The Supreme Court recently observed that the police could certainly do more to display greater sensitivity to human rights. This was not the first time that the apex court was voicing this sane advice. But I wonder whether such polite advice is enough to reform sections of the police which still believe it is their divnine right to use unauthorised and downright illegal force against crime suspects. It is a tragedy that such unconscionable treatment is sometimes meted out also to those who had invited the wrath of government by taking an anti-establishment posture on critical public issues.

I also wonder whether the well-meant advice from the judiciary from time to time percolates down the ranks of the Leviathan that the Indian Police has become. (We have now more than two million policemen, including those from paramilitary forces, and more than 17,000 police stations.) Judicial pronouncements such as the recent one should be mandatorily brought to the attention of the grassroots (constabulary) by senior officers who cannot give excuses such as lack of time for not communicating critical judicial advice aimed at refining the quality of police service. Audio and video devices can be imaginatively used for this purpose.

Difficult duty

The Supreme Court and the police are two establishments which perform the most difficult of public functions. This is so not only in India but the world over. I am writing this piece within days of an ugly incident in the heart of London in which a mob of Khalistani protesters disturbed the public peace by breaking the cordon thrown in by the Metropolitan Police and other security agencies to protect our Foreign Minister visiting the city to hold discussions with the British government. This incident alone highlights the complexity of the job performed by the police. If the latter did not use maximum force to rein-in the demonstrators they would have been accused of soft-pedalling unruly behaviour. On such occasions how does one draw the line between optimum force and an excessive display of police authority that frequently triggers the charge of violation of fundamental rights?

There is no scientific formula to determine how much force a policeman can use in the field. While there is a thin red line that the police cannot breach even under the gravest provocation by anti-social elements, there are no limits to vandalism unleashed by the latter against policemen. This is what annoys the riot police and their families. One saw this at the Capitol Hill in Washington DC on January 6, 2021, when pro-Trump demonstrators went berserk.

There are now reports the Trump administration is going after dedicated policemen who discharged their duty zealously on that tumultuous day.
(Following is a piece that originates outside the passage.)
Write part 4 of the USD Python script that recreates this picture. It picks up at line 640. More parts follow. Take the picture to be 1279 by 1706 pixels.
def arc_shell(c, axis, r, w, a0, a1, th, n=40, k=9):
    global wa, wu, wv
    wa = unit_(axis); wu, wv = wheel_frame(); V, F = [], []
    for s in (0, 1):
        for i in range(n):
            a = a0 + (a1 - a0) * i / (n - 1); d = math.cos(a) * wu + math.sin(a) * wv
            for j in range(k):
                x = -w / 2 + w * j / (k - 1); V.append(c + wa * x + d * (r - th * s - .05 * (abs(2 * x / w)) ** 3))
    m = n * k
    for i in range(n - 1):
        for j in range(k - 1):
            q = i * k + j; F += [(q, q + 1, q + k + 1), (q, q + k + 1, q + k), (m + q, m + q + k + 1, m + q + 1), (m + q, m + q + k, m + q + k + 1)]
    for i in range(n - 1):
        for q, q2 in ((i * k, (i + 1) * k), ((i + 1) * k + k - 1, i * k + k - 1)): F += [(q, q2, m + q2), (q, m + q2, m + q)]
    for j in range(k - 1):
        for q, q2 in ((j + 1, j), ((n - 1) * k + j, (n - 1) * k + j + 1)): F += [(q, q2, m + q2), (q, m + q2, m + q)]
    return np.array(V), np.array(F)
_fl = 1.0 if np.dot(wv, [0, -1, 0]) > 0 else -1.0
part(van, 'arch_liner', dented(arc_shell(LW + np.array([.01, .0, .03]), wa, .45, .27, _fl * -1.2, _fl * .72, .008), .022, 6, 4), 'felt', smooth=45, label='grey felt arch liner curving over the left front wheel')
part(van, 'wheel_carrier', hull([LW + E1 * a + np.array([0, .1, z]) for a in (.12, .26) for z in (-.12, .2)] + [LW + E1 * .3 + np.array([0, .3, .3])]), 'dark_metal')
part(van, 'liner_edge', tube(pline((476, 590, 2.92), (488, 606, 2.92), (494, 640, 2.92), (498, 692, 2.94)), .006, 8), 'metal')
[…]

Here, while the judiciary could sit in judgment over alleged police misconduct, much after an event, policemen will have to be moderate and well-behaved while tackling violent rioters who were intent on destroying public property and dismantling a system established by the Constitution, the most sacred feature of a parliamentary democracy.

The scales are uneven with the judiciary at all levels quick to pull up the police whenever they misbehave. Many senior policemen are unhappy about what they view as uncharitable judicial criticism which ignores the pressure-cooker situation under which a modern policeman functions. Policemen do not naturally go public to voice their grievances vis-a-vis judges. Their concealed discontent is that they are not heard attentively before the judiciary criticises them. Unfortunately, there is no way we can legislate for this delicate situation or institutionalise it. There is a lacuna here that impairs relationships.

Judiciary-police relationship is critical. Lamentably, it usually remains formal if not hostile. Ultimately, only a mature leadership can steer things forward without police-judiciary communication breaking down totally.